Tuesday, 17 June 2014

At The Hop

'I'm fired up' he said when we spoke after the 3 Counties Show. I wasn't surprised, he had just won four 1st's, a 2nd and a 3rd at a respected cider competition on his local turf. What I was surprised to see was a new cider on his stand... I instantly felt out of touch seeing it on sale to Joe Public without having had an inkling that it was even in the pipeline. I know how long it takes Tom Oliver to create his ciders, he devotes a lot of time to getting them just right and having spent some decent time in his company recently, I struggled to understand why he hadn't mentioned it.

He is undoubtably one of the worlds best cider makers and I have the opinion that if he put its in a bottle, I won't be disappointed. His new kid on the block 'At The Hop'  is a 6% hopped cider... yes, cider - with hops in... from England... an approach pretty much unseen commercially here in UK, that I've only tried in USA until now, so I was itching like an addict to try it.

He started out by explaining the reason behind it "You know I'm a cidermaker, but my family has grown hops on our farm for generations, so it made sense to give it a go. Besides theres are hopped ciders in USA and... I'm not going to let the Americans have it all to themselves!"

Harking back to a post discussing how craft and innovation can/should/shouldn't work together here, I'm reminded that innovation is a word the freaks out many craft cider producers here-they are very wary of it to the point of resisting change as, sadly, it often equates to another low quality 'cider' or cider like product.
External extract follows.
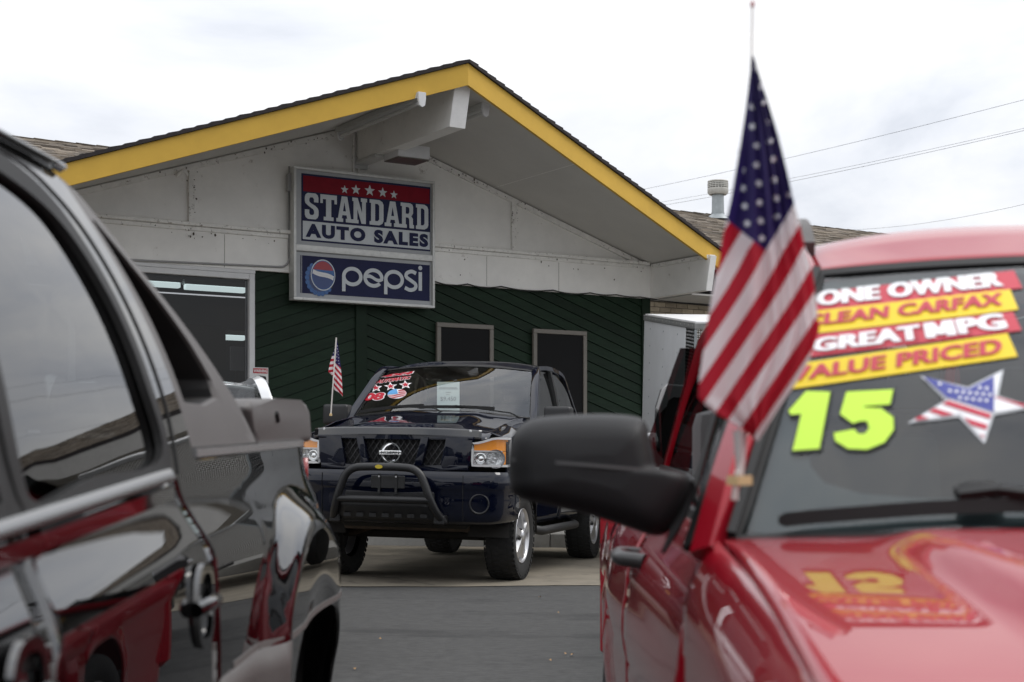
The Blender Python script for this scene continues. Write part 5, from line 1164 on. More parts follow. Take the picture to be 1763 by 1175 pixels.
for sd in (-1, 1):
    fe = side_skin('fender', .82, -.735, arch(0, .36, .42, .32), rz_f, rfy, 50, 22, M_red, red, sd)
    d1 = side_skin('door', -.745, -2.08, lambda x: .34, lambda x: 1.232, rsy, 16, 24, M_red, red, sd); d2 = side_skin('door', -2.09, -3.05, lambda x: .34, lambda x: 1.242, rsy, 12, 24, M_red, red, sd)
    side_skin('rear_quarter', -3.06, -4.40, arch(-3.30, .36, .42, .36), lambda x: 1.25, rsy, 40, 22, M_red, red, sd)
    for d, xh in ((d1, -1.95),):
        tube('door_handle', crom([(xh-.11, sd*.905, 1.09), (xh-.08, sd*.965, 1.095), (xh+.06, sd*.975, 1.095), (xh+.11, sd*.915, 1.09)], 5), .020, mat('handle_dark', (.05, .05, .05), .35) if d is d1 else M_red, d, n=10)
    # pillar and roof rail
    P = [Vector(WR(sd*1.0, 0))+Vector((-.03, sd*.045, -.03))]+[Vector(WR(sd*1.0, k/5))+Vector((-.02, sd*.045, .0)) for k in range(1, 6)]+[Vector((-1.5, sd*.635, 1.845)), Vector((-2.4, sd*.65, 1.865)), Vector((-3.5, sd*.655, 1.845)), Vector((-4.0, sd*.68, 1.76)), Vector((-4.38, sd*.81, 1.26))]
    P = [Vector((p.x, p.y*ty(p.x), p.z)) for p in P]
    sweep('pillar_rail', crom(P, 4), [(-.034, -.022), (.034, -.022), (.038, .0), (.028, .024), (-.026, .024), (-.036, .006)], M_red, red, up=(.35, sd*.7, .5))
    sweep('pillar_gasket', [Vector(WR(sd*1.0, k/8))+Vector((.004, sd*.008, .006)) for k in range(9)], rect(.016, .03), M_seal, red, up=(.5, 0, .8))
    def gl2(x00, x01, x10, x11):
        def f(u, v):
            xa, xb = x00+(x01-x00)*u, x10+(x11-x10)*u; x_ = xa+(xb-xa)*v; return (x_, sd*ty(x_)*(.845-.20*v+.02*math.sin(PI*v)), 1.235+.575*v)
        return f
    grid('side_window', gl2(-.82, -1.84, -1.32, -1.86), 8, 8, M_tint, red); grid('side_window', gl2(-1.96, -2.55, -1.96, -2.55), 8, 8, M_tint, red); grid('side_window', gl2(-2.65, -4.20, -2.63, -3.85), 8, 8, M_priv, red)
    for xb in (-1.90, -2.60): sweep('door_pillar', [(xb, sd*.852*ty(xb), 1.22), (xb, sd*.765*ty(xb), 1.52), (xb, sd*.66*ty(xb), 1.83)], rect(.08, .02), M_seal, red, up=(0, sd, .3))
    sweep('window_trim', [(x_, sd*.866*ty(x_), 1.238+.006*k) for k, x_ in enumerate((-.80, -1.5, -2.0, -2.6, -3.4, -4.3))], rect(.014, .03), M_seal, red)
    sweep('window_trim', [Vector(WR(sd, k/6))+Vector((-.075, sd*.075, -.02)) for k in range(7)]+[Vector((x_, sd*.675*ty(x_), 1.80)) for x_ in (-1.6, -2.2, -2.9, -3.8)], rect(.03, .014), M_seal, red, up=(.3, sd*.7, .4))
    sweep('roof_rack', crom([(x_, sd*.585*ty(x_), z_) for x_, z_ in ((-1.42, 1.845), (-1.52, 1.905), (-1.75, 1.93), (-2.4, 1.935), (-3.4, 1.92), (-3.7, 1.86))], 5), [(-.02, -.035), (.02, -.035), (.016, .022), (-.016, .022)], M_gpl, red)
    grid('shoulder', lambda u, v: (lambda x_: (x_, sd*(rsy(x_, 1.235, 0)*(1-v)+(.842*ty(x_))*v), 1.236+.004*v+.012*sm(-.8, -4, x_)))(-.76-3.62*u), 30, 3, M_red, red)
    for x in (0, -3.30): wheel(red, x, sd*.80, .36, .23, .23, sd)
def rroof(u, v):
    w = 2*u-1; x0 = -1.13-.12*w*w; x = x0+(-4.0-x0)*v; d = x0-x
    z = 1.79-.018*w*w+.12*sm(0, .34, d)**.8-.035*abs(w)**4*sm(0, .3, d)-.06*sm(2.2, 2.9, d); return (x, w*ty(x)*(.60+.03*sm(0, .6, d)), z)
grid('roof', rroof, 30, 30, M_red, red, thick=.02)
grid('cowl', lambda u, v: (lambda y: (-.395-.27*y*y/.73-.03-.07*v, y, 1.232-.02*y*y-.015*v))((2*u-1)*.86), 16, 2, M_blkpl, red, thick=.01)
box('dashboard', (-1.25, -.72), (-.78, .78), (1.00, 1.20), M_int, red, bevel=.05, seg=2); box('inner_floor', (-4.2, -.6), (-.78, .78), (.45, .50), M_int, red); box('under_core', (-4.3, .7), (-.70, .70), (.30, .46), M_seal, red)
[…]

Not in this case, it is cider - just not quite as you know it.

We discussed the importance of the 'i' word' and his feelings are clear "There needs to be something to perpetuate new things (although its not that new- its in the US already)... but the cross pollination of ideas to move things along and make it more exciting." I concur - its the same with photography, music, art, design... you name it. Creative minds will mix genres in their own way to look for new places to express themselves.

Like many of the best new ideas, its simple. "Others might do it- its easy if people take the time to fine tune it. We'll just have to see." I disagree with that though - I'm not so sure the rest of us would find it that easy. He's set the bar high so lets hope if they do, they bother to take the time to get it right too.
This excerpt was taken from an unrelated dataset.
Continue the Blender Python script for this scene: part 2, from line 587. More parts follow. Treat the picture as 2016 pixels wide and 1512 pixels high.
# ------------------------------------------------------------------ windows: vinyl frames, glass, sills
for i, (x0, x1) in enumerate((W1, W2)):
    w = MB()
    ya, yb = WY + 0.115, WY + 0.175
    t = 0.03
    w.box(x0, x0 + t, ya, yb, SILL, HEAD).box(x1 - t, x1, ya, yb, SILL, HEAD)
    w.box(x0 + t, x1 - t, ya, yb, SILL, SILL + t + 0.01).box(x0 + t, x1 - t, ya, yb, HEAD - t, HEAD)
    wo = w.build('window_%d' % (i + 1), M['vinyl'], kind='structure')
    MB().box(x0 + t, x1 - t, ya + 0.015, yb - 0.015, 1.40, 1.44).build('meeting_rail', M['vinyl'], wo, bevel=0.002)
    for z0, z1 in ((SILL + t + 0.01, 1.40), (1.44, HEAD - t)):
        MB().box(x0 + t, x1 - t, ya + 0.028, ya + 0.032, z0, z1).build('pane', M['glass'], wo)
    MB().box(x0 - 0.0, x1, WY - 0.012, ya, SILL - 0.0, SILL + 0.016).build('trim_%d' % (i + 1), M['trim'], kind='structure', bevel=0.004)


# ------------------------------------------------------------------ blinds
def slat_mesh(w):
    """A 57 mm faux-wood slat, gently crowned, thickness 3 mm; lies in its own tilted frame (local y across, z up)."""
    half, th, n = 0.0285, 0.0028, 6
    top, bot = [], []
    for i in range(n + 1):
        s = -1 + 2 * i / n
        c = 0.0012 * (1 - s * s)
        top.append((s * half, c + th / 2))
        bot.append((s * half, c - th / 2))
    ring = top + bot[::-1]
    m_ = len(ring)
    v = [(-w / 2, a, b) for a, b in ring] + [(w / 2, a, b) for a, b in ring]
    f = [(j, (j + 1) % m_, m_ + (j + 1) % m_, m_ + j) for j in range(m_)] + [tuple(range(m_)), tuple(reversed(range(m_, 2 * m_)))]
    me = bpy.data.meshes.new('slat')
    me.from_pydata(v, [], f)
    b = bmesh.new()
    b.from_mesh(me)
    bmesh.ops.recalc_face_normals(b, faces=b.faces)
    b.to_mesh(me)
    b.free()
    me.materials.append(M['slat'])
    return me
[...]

Essentially, he's taken a fairly bland, characterless cider (his words!) and infused it with some Teme Valley grown Cascade hops to create a new product that its beguilingly moreish. As simple as it is, its not going to be cheap, not only are hops themselves expensive (ask any brewer), but in the eyes of HMRC, a 6% cider with added flavour/ingrediants falls under the classification of a 'made wine' and is subject to a large duty increase. Hopefully premium products such as this will always find a home across UK in specialist bars and restaurants that really cherish craft ideas and support small producers who make the highest quality produce. If not, I'm sure it'll find a home away from home in USA and Europe where products like this are often more appreciated, enough to make it commercially viable.

So whats it like? The aroma is fantastic- distinctive and unrecognisable so its quite compelling. I just breathed it for a few minutes trying to get my head around it. It starts off bittersweet cidery then you get something else thats difficult to describe... somewhere between gooseberries and green melon.
The first sip is granny smith sharp, a brief pinching sour tang at the base of your cheeks then that long, satisfying deep bittersweet, slightly floral honey finish. Its both full bodied and carbonated so its really lively up the palate, accentuating a zesty but gentle grapefruit tang. The hops don't bring any bitterness - their use is purely to add floral aromas and quiet citrus flavours.
As an ex-professional real ale brewer and cider addict, I never thought hops and cider could integrate so harmoniously, the hops have completely become part of the cider, its difficult to describe just how well... the balance is masterful. It has a great structure, everything is in its place and is very satisfying to drink alas, one that disappears too quickly whilst you are trying to understand it. If it were a character in a story it would be slightly mysterious, beautiful, yet understated. I think beer drinkers would really appreciate the blend and I hope they take the time to find it and explore its flavours.

As far as a food match might go, I wish I had more to experiment with. I opted to drink mine with some Tunworth cheese because the closest match I could make in my head was a traditional Norman cidre and a Livarot cheese, a match I know I enjoy. The Tunworth is creamy, nutty, uber pungent (it was very, very ripe) and slightly sweet. The cider cut right through it and each brought out new characteristics in the other, I'll have to get some more.

Tunworth - thats a ripe cheese
So how much will Tom make? "I only did 1000 bottles this time. I don't think I'll be able to sell huge amounts of it but if its popular enough, I'll keep producing it. I'll do some more experimenting with other hop varieties"

It takes some balls to swim against current as a small craft cidermaker and I think putting hops in your cider here in UK is just that, it just isn't done. But that boldness and dedication to crafting something worthy of putting his name on the label meant that 'At The Hop' scooped him the best prize of the day -Supreme Champion Cider of the show too. Congratulations to him and keep up the good work.